Warner Bros. opted to release Rampage in the pre-summer window following a Johnson-heavy marketing campaign; posters boasted the tagline “big meets bigger” in reference to The Rock’s hulking size being dwarfed only by a chemically altered ape. Despite competition from films like A Quiet Place and Avengers: Infinity War, the movie did quite well, taking in $428 million against a reported $120 million budget, which was certainly enough for WB to put it in the win column.

It was also enough to make it one of the five highest-grossing video game movies ever, outgrossing both Sonic the Hedgehog and its sequel, two films that further helped wash away the sins of video game movies. At the time, no other video game movie had achieved that level of well-rounded commercial success. Warcraft did better worldwide, but it bombed domestically and was bailed out by a huge turnout in China.
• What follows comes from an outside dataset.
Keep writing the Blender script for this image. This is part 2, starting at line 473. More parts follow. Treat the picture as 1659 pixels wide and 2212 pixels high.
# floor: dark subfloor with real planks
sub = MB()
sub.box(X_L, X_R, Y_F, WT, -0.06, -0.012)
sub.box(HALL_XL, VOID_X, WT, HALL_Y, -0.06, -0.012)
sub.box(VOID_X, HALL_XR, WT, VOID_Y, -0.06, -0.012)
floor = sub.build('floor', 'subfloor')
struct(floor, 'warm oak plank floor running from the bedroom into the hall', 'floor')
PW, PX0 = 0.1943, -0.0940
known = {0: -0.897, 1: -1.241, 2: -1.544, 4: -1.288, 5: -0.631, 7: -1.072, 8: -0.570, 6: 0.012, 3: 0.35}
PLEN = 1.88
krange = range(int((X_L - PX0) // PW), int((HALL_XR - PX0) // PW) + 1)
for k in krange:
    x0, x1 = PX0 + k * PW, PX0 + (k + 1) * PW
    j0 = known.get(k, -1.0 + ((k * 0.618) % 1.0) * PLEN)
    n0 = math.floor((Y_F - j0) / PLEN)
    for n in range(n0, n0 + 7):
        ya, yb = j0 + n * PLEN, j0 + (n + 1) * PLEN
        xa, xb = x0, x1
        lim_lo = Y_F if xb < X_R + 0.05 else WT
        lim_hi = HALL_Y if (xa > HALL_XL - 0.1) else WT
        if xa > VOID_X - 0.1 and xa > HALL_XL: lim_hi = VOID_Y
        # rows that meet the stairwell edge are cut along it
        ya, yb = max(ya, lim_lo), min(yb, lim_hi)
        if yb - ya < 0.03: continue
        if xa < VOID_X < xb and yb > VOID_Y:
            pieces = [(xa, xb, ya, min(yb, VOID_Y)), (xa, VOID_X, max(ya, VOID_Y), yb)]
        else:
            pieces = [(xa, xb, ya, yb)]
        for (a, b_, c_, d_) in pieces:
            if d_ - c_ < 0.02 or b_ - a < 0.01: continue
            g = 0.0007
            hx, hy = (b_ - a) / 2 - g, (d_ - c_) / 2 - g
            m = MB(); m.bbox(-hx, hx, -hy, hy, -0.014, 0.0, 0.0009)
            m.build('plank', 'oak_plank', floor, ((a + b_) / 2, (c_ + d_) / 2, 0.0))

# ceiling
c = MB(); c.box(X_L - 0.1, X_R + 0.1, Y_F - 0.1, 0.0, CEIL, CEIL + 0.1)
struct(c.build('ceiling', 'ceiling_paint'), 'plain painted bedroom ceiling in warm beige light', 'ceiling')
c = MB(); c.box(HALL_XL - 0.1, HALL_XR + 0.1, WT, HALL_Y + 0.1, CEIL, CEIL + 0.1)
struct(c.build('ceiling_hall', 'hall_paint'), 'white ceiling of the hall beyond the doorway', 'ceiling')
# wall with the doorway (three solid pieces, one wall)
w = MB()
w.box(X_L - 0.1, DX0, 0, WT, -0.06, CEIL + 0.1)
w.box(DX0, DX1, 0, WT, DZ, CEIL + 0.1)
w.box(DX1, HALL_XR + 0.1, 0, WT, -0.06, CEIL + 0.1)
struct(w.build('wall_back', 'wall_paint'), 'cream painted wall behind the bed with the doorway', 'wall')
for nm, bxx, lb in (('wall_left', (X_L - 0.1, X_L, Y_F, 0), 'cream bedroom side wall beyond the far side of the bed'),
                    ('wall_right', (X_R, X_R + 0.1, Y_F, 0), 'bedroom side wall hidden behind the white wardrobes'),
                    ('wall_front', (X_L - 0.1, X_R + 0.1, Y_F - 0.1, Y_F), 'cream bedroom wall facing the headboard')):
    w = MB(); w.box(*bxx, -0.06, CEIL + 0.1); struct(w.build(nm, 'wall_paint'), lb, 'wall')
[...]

Detective Pikachu would do a little better in 2019, but it had the strength of the Pokemon brand behind it.

Commercial success is just one piece of the puzzle. Rampage struggled with critics, although it resonated better with general audiences. Outside of the relentless Resident Evil series, audiences had largely rejected most video game movies prior to 2018, with huge flops like Prince of Persia: The Sands of Time and Johnson’s own Doom representing the norm.

So while Rampage may not be a classic, it was an outlier. To what degree it influenced the wave of video game adaptations that followed it is up for debate, but it’s certainly owed some credit for being among the first films to show Hollywood a path forward for video games on the big screen.